Exploit Mechanics and SUID Question

  • Vulnerability is a buffer issue in execve(), not tied to SUID binaries specifically.
  • Clarification: you need execve to run as root (e.g., via sshd or similar), but not necessarily via a setuid binary.
  • The exploit overwrites the environment (e.g., injecting LD_PRELOAD), backdoors sshd, and then creates a persistent SUID-root shell; the SUID step is after root is already obtained.

Patch Status & Versioning

  • Bug introduced in newer FreeBSD 13-derived code; older versions without the consume logic in kern_exec.c are reported as unaffected.
  • Advisory indicates it was patched in recent 15.0-RELEASE patch levels; for those tracking updates, it may already be “two reboots ago.”

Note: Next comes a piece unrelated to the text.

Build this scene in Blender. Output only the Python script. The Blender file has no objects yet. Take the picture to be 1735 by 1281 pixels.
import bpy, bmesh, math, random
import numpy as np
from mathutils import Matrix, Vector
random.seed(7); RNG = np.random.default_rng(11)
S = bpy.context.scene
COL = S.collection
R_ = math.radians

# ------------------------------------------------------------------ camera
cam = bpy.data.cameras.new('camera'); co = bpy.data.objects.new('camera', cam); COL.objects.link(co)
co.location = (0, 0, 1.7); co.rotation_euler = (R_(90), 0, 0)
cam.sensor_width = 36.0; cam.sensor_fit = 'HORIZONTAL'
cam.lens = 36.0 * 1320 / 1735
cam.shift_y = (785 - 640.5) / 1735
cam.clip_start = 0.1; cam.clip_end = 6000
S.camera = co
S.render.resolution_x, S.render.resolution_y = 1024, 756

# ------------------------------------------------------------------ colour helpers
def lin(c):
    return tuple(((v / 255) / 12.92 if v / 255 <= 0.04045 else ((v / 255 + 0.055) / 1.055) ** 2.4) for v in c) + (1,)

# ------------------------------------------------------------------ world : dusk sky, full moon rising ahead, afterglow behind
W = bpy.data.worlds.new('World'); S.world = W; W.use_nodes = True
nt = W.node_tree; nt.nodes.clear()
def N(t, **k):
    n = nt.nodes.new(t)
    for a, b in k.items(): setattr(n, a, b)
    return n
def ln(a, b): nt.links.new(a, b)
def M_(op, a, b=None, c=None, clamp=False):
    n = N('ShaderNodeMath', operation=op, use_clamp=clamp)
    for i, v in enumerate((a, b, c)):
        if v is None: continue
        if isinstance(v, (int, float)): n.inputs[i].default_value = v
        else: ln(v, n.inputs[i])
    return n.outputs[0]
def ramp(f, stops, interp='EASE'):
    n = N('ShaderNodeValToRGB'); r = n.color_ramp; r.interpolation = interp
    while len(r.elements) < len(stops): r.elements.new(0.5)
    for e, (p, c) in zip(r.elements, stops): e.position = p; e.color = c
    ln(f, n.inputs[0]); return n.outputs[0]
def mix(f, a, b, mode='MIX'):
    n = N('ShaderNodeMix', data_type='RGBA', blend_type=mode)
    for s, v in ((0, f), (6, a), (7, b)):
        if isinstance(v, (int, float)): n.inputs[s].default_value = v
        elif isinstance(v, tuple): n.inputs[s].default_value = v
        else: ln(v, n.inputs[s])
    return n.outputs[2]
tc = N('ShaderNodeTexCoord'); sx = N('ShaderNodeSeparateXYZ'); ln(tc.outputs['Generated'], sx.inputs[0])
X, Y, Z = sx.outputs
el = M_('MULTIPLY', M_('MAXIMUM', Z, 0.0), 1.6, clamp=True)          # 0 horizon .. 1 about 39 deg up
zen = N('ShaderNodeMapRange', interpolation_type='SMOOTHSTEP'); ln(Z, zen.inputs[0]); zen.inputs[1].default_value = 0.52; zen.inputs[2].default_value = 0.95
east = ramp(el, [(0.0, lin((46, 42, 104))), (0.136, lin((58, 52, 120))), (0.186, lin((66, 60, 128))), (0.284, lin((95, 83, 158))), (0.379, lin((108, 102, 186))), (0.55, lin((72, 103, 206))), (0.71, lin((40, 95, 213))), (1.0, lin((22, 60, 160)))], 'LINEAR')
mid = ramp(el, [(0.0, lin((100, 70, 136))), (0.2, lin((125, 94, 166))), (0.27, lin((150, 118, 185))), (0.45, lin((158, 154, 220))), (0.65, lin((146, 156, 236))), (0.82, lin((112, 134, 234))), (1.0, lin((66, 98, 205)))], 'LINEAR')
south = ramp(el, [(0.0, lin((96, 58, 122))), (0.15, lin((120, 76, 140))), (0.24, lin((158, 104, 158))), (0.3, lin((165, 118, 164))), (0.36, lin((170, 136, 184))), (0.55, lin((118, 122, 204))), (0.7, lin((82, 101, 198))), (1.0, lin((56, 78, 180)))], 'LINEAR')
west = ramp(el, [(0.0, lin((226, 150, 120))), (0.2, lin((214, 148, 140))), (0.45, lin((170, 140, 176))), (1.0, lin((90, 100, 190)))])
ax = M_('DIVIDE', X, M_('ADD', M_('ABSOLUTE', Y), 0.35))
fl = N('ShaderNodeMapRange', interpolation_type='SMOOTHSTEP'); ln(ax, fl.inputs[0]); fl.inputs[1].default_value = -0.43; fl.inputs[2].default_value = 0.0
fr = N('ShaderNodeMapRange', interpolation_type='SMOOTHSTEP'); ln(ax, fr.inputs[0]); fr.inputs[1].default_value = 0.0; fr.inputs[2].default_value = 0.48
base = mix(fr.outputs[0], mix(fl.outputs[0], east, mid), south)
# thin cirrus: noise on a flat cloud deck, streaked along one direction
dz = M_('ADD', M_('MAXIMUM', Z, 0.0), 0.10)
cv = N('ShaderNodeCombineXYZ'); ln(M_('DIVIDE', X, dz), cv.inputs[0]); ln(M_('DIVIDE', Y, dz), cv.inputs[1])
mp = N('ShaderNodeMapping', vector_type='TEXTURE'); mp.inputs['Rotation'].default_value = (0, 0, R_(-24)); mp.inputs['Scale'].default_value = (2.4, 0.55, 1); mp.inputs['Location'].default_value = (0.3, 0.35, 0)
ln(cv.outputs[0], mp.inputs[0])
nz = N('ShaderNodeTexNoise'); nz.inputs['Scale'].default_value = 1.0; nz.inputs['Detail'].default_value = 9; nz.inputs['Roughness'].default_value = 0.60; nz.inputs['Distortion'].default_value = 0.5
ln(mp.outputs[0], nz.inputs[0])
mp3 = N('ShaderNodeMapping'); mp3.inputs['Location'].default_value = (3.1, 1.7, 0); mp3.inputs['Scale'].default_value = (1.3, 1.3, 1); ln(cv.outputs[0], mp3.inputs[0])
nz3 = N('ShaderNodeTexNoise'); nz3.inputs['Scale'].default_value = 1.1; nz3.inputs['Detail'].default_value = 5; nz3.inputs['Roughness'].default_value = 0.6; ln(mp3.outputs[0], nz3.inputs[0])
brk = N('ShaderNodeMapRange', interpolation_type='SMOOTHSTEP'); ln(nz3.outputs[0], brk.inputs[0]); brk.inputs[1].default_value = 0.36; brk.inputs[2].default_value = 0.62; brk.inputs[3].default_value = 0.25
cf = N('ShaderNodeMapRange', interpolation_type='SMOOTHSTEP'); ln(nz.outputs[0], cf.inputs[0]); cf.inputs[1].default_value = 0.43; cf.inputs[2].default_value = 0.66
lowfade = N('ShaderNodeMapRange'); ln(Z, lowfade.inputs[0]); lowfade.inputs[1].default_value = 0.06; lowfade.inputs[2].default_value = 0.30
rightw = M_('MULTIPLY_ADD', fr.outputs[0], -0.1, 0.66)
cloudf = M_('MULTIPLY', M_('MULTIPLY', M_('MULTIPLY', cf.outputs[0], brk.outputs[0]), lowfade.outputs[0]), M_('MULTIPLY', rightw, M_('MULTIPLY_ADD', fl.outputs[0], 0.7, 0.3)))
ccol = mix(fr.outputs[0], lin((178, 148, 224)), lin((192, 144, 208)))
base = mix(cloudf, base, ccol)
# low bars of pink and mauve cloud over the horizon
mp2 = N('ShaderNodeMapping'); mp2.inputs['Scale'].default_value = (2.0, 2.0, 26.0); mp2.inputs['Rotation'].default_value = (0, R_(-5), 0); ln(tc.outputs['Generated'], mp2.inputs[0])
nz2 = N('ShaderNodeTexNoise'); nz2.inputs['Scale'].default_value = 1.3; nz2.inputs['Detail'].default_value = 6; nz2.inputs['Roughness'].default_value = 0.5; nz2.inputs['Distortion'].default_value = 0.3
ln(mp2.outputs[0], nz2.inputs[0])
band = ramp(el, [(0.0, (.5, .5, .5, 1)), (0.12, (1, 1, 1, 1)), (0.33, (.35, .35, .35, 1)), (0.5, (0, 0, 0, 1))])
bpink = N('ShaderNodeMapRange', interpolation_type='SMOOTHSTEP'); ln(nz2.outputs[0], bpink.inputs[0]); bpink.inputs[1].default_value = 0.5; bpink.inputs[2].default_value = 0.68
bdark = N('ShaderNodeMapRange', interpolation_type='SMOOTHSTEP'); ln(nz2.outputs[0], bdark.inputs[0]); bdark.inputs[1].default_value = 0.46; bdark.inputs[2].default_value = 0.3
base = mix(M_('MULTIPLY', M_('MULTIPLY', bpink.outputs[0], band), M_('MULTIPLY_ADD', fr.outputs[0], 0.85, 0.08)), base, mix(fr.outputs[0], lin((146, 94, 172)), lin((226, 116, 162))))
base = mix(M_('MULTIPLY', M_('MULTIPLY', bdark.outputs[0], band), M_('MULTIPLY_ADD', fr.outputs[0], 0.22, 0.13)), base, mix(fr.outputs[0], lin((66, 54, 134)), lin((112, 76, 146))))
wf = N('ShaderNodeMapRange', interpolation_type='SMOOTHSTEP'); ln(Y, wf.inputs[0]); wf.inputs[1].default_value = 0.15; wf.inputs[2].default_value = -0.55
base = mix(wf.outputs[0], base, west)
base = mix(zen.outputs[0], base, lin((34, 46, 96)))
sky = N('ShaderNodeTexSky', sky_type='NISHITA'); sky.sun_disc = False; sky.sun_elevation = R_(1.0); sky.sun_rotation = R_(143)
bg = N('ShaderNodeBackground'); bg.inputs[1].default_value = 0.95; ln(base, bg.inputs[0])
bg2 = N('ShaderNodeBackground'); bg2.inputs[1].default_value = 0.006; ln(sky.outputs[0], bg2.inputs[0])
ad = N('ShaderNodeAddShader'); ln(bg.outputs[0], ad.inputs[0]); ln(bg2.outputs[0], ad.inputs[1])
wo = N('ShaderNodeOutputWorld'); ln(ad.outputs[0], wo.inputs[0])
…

C Coding Practices and memmove Bug

  • Core bug is incorrect pointer arithmetic in a memmove length calculation.
  • Long subthread critiques:
    • Complex expressions and operator precedence in C.
    • Preference for explicit parentheses, breaking expressions into variables, and avoiding duplicated subexpressions.
    • Comparisons to languages that flatten or eliminate precedence rules.

AI-Generated Exploit & Meta Discussion

  • Linked write-up and PoC were produced with heavy AI assistance.
  • Mixed reactions: some impressed by the quality; others push back on phrasing that credits the tool rather than the human prompt/oversight.